Podrían pasar por fotografías de cuando el toreo se retrataba en color sepia. Los toros de De Haro fueron una evocación, no sólo por la movilidad y por lo encastados, sino –incluso- porque algunos tenían la carita de los “piedrasnegras” de antes. No hubo excesos, pero sí mucha seriedad. Preciosos de hechuras y de capas, sin demasías en los pitacos, pero bien armados. Siete pelearon dignamente en varas y casi todos fueron un manifiesto: La bravura tiene un alto grado de toreabilidad.

El primero de la tarde, “Volcánico” lanzó lava en las verónicas del confirmante. Luego, la lluvia ceniza que era el cárdeno envolvió al coleta que no se estaba quieto. La erupción de este toro ardiente hizo que el torero colombiano se desdibujara, dándole luz a un ejemplar que no permitía errores. Viviendo una Pompeya a dos calles de Insurgentes a Ricardo Rivera se le petrificó el ánimo. Por su parte, Federico Pizarro recibió al segundo largando trapo en alejados lances fundamentales. La faena de muleta la propuso con señorío a doblones rodilla en tierra, hasta que el toro atizó un ¡basta! y lo enganchó por una pierna. Se sobrepuso, cómo no, si a eso había venido. No le alcanzó el denuedo para sacar todo lo que “Gonzalero” tenía adentro. Finalmente, Pepe López desperdició dos torazos, entre ellos a “Camorrista” que fue magnífico. De esta manera, se dio de bruces con la crudeza del toreo asomándose al doloroso principio de su nivel de incompetencia.

Como el cartel no anunciaba a toreros de cara bonita el tendido de sombra estaba casi vacío. Como la papeleta anunciaba toros de verdad, en el lado de sol había una entrada aceptable para ser el último domingo del año 2013. Ya se sabe, desde el principio de la historia humana el toro ha sido un animal de culto, debido a ese atavismo y seguros de que habría mucha bravura, la mayoría asistimos convocados por los merengues. Salimos satisfechos. Habíamos ido a ver a los De Haro y estos cumplieron cabales. Buenos o malos, los que tienen casta siempre son emocionantes. La frase legendaria había sido desmitificada: Los toros sí tienen palabra de honor.
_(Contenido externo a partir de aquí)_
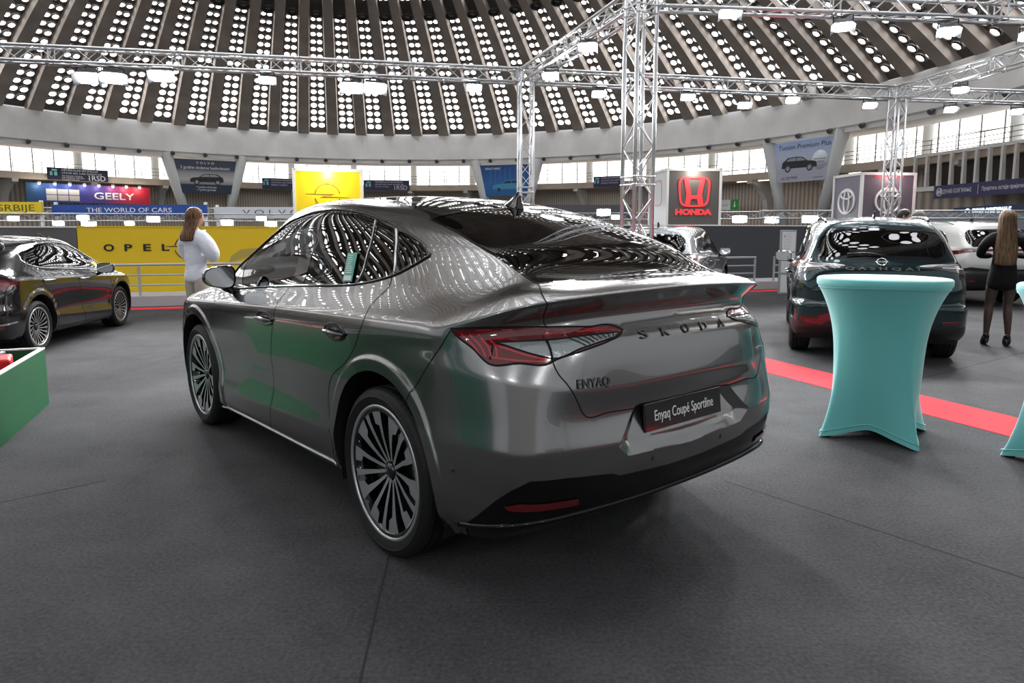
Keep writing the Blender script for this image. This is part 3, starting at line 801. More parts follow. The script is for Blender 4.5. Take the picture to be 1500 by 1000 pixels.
    tgo = tgl[tgl[:, 0] < LA - .004]; tgo = smooth_line(tgp, False, .02); B.ribbon([tgo], 'tailgate_gap', M_GAP, root, .0045, .0016)
    rw = B.part('rear_glass', 'rear_window', M_REARGLASS, root, off=-.002)
    B.ribbon([smooth_line(np.concatenate([[(LA, b0)], ab[1:], [(LA, b1 + .004)]]), False, .02)], 'rear_window_seal', M_GLOSSBLACK, root, .012, .001)
    B.part('roof', 'glass_roof', M_GLOSSBLACK, root, off=-.001)
    B.part('screen', 'windscreen', M_GLASS, root, off=-.002)
    B.part('black', 'rear_diffuser', M_DIFF, root, off=-.004)
    # gloss black blades of the diffuser
    for dz, r in ((0, .013),):
        bl3 = [(.42, .90, .335), (.28, .88, .368), (.16, .83, .385), (.10, .68, .388), (.07, .45, .383), (.06, .2, .378), (.06, 0, .378)]
        L = smooth_line(B.ab(bl3), False, .04); Pl = B.point(L, -.003); mb = MB(); mb.tube(np.concatenate([Pl, Pl[::-1][1:] * [1, -1, 1]]), r, 8); mb.build('diffuser_blade', M_DIFF, root, merge=False)
    B.part('body', 'cabin_lining', M_INT, root, off=-.03, flipn=True)
    # leaflet stuck behind the rear door glass
    st = f['sticker']; a4 = [Vector(p) + Vector((0, .006, 0)) for p in st]; mb = MB(); nrm = (a4[1] - a4[0]).cross(a4[3] - a4[0]).normalized()
    if nrm.y < 0: nrm = -nrm
    mb.add(a4 + [p - nrm * .002 for p in a4], [(0, 1, 2, 3), (7, 6, 5, 4), (0, 4, 5, 1), (1, 5, 6, 2), (2, 6, 7, 3), (3, 7, 4, 0)]); leaf = mb.build('window_leaflet', mat('leaflet_mint', (.10, .36, .28), .6), root)
    mb = MB(); random.seed(4)
    for k in range(9):
        t0 = .08 + .075 * k; e0 = a4[0].lerp(a4[3], t0); e1 = a4[1].lerp(a4[2], t0); p = e0.lerp(e1, .14); q = e0.lerp(e1, random.uniform(.6, .88)); h_ = (a4[3] - a4[0]) * .03
        mb.add([p + nrm * .0015, q + nrm * .0015, q + h_ + nrm * .0015, p + h_ + nrm * .0015], [(0, 1, 2, 3)])
    e0 = a4[0].lerp(a4[3], .80); e1 = a4[1].lerp(a4[2], .80); g0 = a4[0].lerp(a4[3], .96); g1 = a4[1].lerp(a4[2], .96); mb.add([e0.lerp(e1, .1) + nrm * .0015, e0.lerp(e1, .9) + nrm * .0015, g0.lerp(g1, .9) + nrm * .0015, g0.lerp(g1, .1) + nrm * .0015], [(0, 1, 2, 3)])
    mb.build('leaflet_print', mat('leaflet_white', (.6, .68, .66), .6), leaf)
    # number plate
    c = S.near((.03, 0, .70)); F0 = frame((.052, 0, .715), (0, -1, 0), (.10, 0, 1))
    mb = MB(); mb.box((0, 0, 0), (.52, .114, .008)); V = [F0 @ Vector(v) for v in mb.V]; mb.V = V
    pl = mb.build('number_plate', M_PLATE, root, bevel=.003)
    text('plate_lettering', 'Enyaq Coupé Sportline', .062, F0 @ Matrix.Translation((0, 0, .0045)), M_WHITEPRINT, pl, .0005, width=.40)
    # badges
    lt = 'SKODA'
    for i, ch in enumerate(lt):
        y = .262 - i * .131
        c = S.near((.065, abs(y), 1.052), (.2, 1, 1)); P0 = B.point([c])[0]; N0 = B.normal(np.array([c]))[0]
        s = 1 if y >= 0 else -1
        N0 = Vector(N0 * [1, s, 1]); P0 = Vector(P0 * [1, s, 1])
        if abs(y) < 1e-6: N0 = Vector((N0.x, 0, N0.z)).normalized()
        r = Vector((0, 0, 1)).cross(N0).normalized()
        text('badge_letter', ch, .058, frame(P0 + N0 * .0035, r, N0.cross(r)), M_GLOSSBLACK, tail, .0016, width=.046)
    def badge(y, z, s_, h, w, m_, nme):
        c = S.near((.06, abs(y), z), (.2, 1, 1)); P0 = B.point([c])[0]; N0 = B.normal(np.array([c]))[0]; s = 1 if y >= 0 else -1
        N0 = Vector(N0 * [1, s, 1]); P0 = Vector(P0 * [1, s, 1]); r = Vector((0, 0, 1)).cross(N0).normalized()
        text(nme, s_, h, frame(P0 + N0 * .0035, r, N0.cross(r)), m_, tail, .0016, width=w, bold=.0006)
    badge(.545, .898, 'ENYAQ', .05, .145, M_GLOSSBLACK, 'model_badge')
    badge(-.60, .905, 'SPORTLINE', .022, .11, M_CHROME, 'trim_badge')
    # roof fin
    fx = 1.20; zf_ = 1.585
    mb = MB(); V = []; F_ = []
    prof = [(-.095, .0), (-.085, .045), (-.075, .078), (-.055, .080), (-.02, .055), (.03, .026), (.08, .010), (.11, 0)]
    for x, h in prof:
        w = .026 * (1 - ((x - .0) / .13) ** 2) + .002; V += [(fx + x, w, zf_ - .012 + .11 * max(0, x)), (fx + x, w * .45, zf_ + h * .6), (fx + x, 0, zf_ + h), (fx + x, -w * .45, zf_ + h * .6), (fx + x, -w, zf_ - .012 + .11 * max(0, x))]
    for i in range(len(prof) - 1):
        for k in range(4): F_.append((5 * i + k, 5 * i + k + 1, 5 * i + 6 + k, 5 * i + 5 + k))
    F_ += [(0, 1, 2, 3, 4)]
    mb.add(V, F_, 0, True); mb.build('roof_antenna', M_GLOSSBLACK, root)
    # wing mirrors
    for s in (1, -1):
        mr = empty('wing_mirror', (3.02, s * .985, 1.165)); mr.parent = root
        mb = MB(); V = []; F_ = []
        # housing: sections from the rear rim (the glass) forward to the rounded nose
        secs = [(-.055, 1.0, 1.0), (-.045, 1.03, 1.03), (.0, 1.0, 1.0), (.05, .86, .86), (.09, .58, .6), (.11, .2, .25)]
        n = 28
        def outline(t):
            a = 2 * pi * t; cx, sz = cos(a), sin(a)
            e = .62
            x = abs(cx) ** e * (1 if cx >= 0 else -1); z = abs(sz) ** e * (1 if sz >= 0 else -1)
            return .098 * x, .070 * z * (1 - .22 * x) 
        for x, ky, kz in secs:
            for k in range(n):
                yy, zz = outline(k / n); V.append((x, s * (yy * ky), zz * kz))
        for i in range(len(secs) - 1):
            for k in range(n): F_.append((i * n + k, i * n + (k + 1) % n, (i + 1) * n + (k + 1) % n, (i + 1) * n + k))
        F_.append(tuple((len(secs) - 1) * n + k for k in range(n)))
        mb.add(V, F_, 0, True); mb.build('mirror_housing', M_GLOSSBLACK, mr)
        mb = MB(); V = [(-.046 - .10 * outline(k / n)[1], s * outline(k / n)[0] * .93, outline(k / n)[1] * .92) for k in range(n)]; mb.add(V, [tuple(range(n))]); mb.build('mirror_glass', M_MIRROR, mr)
        mb = MB(); mb.tube([(.03, -s * .03, -.055), (.02, -s * .08, -.09), (.03, -s * .13, -.105)], [.03, .026, .03], 10); mb.build('mirror_arm', M_GLOSSBLACK, mr)
    # wheels
    for s in (1, -1):
        make_wheel(root, WR[0], s * .925, s, .385, .305, .255, 'aero')
        make_wheel(root, WF[0], s * .925, s, .385, .305, .235, 'aero')
    # cabin
    mb = MB(); mb.box((2.3, 0, .30), (3.0, 1.50, .06)); mb.box((3.2, 0, .72), (.42, 1.46, .36)); mb.box((.75, 0, .88), (.8, 1.2, .05))
    mb.build('cabin_floor', M_INT, root, bevel=.02)
    for s in (1, -1): make_seat(root, 2.25, s * .38)
    make_seat(root, 1.38, 0, name='rear_bench', wide=1.26, z0=.48)
    mb = MB(); Ms = Matrix.Translation((2.85, .38, .98)) @ Matrix.Rotation(radians(-65), 4, 'Y')
    ringp = [Ms @ Vector((.185 * cos(a), .185 * sin(a), 0)) for a in np.linspace(0, 2 * pi, 33)[:-1]]
    mb.tube(ringp, .016, 8, closed=True); mb.tube([Ms @ Vector((-.18, 0, 0)), Ms @ Vector((.18, 0, 0))], .02, 6); mb.tube([Ms @ Vector((0, 0, 0)), Ms @ Vector((0, 0, -.25))], .03, 8)
    mb.build('steering_wheel', M_BLACK, root)
    return root, B
M_INK = mat('black_print', (0.015, 0.015, 0.015), 0.5)
M_DIFF = mat('diffuser_black', (.004, .004, .0045), .12, spec=.35)
M_REDBRIGHT = mat('lamp_red_bright', (.42, .012, .02), .15, coat=1.0)
M_PAINTDARK = mat('graphite_paint_dark', (0.06, 0.062, 0.065), 0.25, 0.7, coat=1.0)
M_PLATE = mat('plate_black', (0.012, 0.012, 0.012), 0.12, coat=1.0)
M_WHITEPRINT = mat('white_print', (0.8, 0.8, 0.8), 0.5)
M_MIRROR = mat('mirror_silver', (0.85, 0.87, 0.88), 0.02, 1.0)
coupe, coupe_body = build_coupe()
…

Lo que pasa en la Plaza México es que una baraja de divisas muy incompleta sirve de base para sostener la temporada grande. A los de la clase alta en el escalafón sólo les interesa lo de embestida boba y no los encastes señeros que sirven para levantar pendones. Especialmente, las figuras españolas en el pecado llevan la penitencia. Su predilección por las “marcas de prestigio” los llevan a preferir toros de tercera con fama de ser de primera. El domingo, hubo un encierro para consagrarse como maestros. Seis cárdenos fueron ovacionados, de los cuales, dos eran de arrastre lento, en cuanto al séptimo, debió recibir el homenaje de la vuelta al ruedo. El juez, o no se percató de ello, lo que lo deja como un inepto, o no recibió la orden de sus patrones de la empresa, lo que lo pinta como un servil y, de todos modos, sale muy mal parado. Al final de la corrida, los aficionados queríamos aclamar al gran ganadero Antonio de Haro en una vuelta al ruedo, discreto como es, sólo saludo en el tercio.

Con sus toros, Vicente, Antonio e Ignacio nos devolvieron la emoción que nunca debió haberse ido de la tauromaquia. Por la plaza campeaba la impronta de don Manuel de Haro. En el ruedo, uno a uno, se lidiaron los toros con los que él soñó alguna vez. Por la arena, el pálpito mítico del viejo ganadero y el registro dramático de los toros criados por sus hijos dejaban en el paladar el regusto de lo auténtico. Era que, ante todo, había primado la dignidad. La misma con la que don Manuel tomó sus grandes decisiones y sentenció frases templadas a fuego. La dignidad con la que Antonio de Haro es fiel a su propio ideal. La dignidad con la que Federico Pizarro se enfrentó al primero de su lote. La dignidad de López y de Rivera afanándose por parecer toreros valientes sin serlo, lo cual resulta de lo más enternecedor. Era que habían salido toros muy encastados. Entonces, los aficionados de golpe lo recordamos: el ruedo es el escenario de la dignidad. Con solera e ilusión, en una tarde quedó reestablecido: el toreo, ejercicio sostenido por fuerzas encontradas, siendo tan fugaz y duradero, tan honorable y embaucador, tan luminoso y melancólico, tan tierno y cruel al mismo tiempo, es la cosa más bella del mundo.